IPP tenders and further privatisations could be in the cards as Gulf States continue to grapple with low oil prices.

Energy companies based in member states of the Gulf Cooperation Council (GCC) could seek to offload chunks of their business as governments in the region forge ahead with subsidy reforms, according to a Moody’s report released yesterday.

Low oil prices are forcing public authorities to support their balance sheet by increasing tariffs in sectors including electricity, water and petrol, with the likes of Saudi Arabia, Qatar, the UAE and Oman all slashing consumer subsidies over the last few months.

While this should buoy all utilities in the long-run, some may benefit more quickly than others, according to Moody’s.

“In the short term, distribution companies that operate in unbundled systems, such as those in Oman, will benefit the most from the reductions in subsidies to end-consumers as their revenues are directly linked to tariffs,” said Julien Haddad, an analyst at the ratings agency, in a research note.

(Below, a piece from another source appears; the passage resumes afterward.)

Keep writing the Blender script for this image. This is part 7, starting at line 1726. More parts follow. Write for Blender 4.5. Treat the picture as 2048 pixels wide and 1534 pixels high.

This could give further impetus to a trend already observed in Gulf markets, where greater private sector participation in sectors that have so far largely been the preserve of state-owned entities is increasingly welcomed.

As they seek to adapt to an extended period of depressed hydrocarbon prices, utilities are engaging in efforts to make their operations more efficient, such as reducing system losses. By freeing up cash for longer-term purposes, such measures could catalyse much needed capex investments. Both would make them more attractive investment targets for market participants.

But the dynamics with the greatest potential would be renewed momentum behind higher involvement of private players in power generation and the further unbundling of utility businesses.

“While IPPs and independent water and power projects (IWPPs) represent an important share of generation in Oman, Abu Dhabi and Qatar, they currently play a minor role in Saudi Arabia, the region's largest electricity market,” Haddad said.

“[Unbundling] can help in the privatisation of the systems, and generate sources of cash for the governments in their quest to balance their budgets.”

Moody’s expect oil prices to average $33 a Brent crude barrel in 2016 and $38 in 2017.

“We think recent reductions to energy subsidies are likely to be followed by further cuts ahead of their potential phasing-out over the long term,” the note said. “Actions governments have taken so far to address the damaging effect of low oil prices fall short of the scale of economic and fiscal reforms required to achieve budget balance.”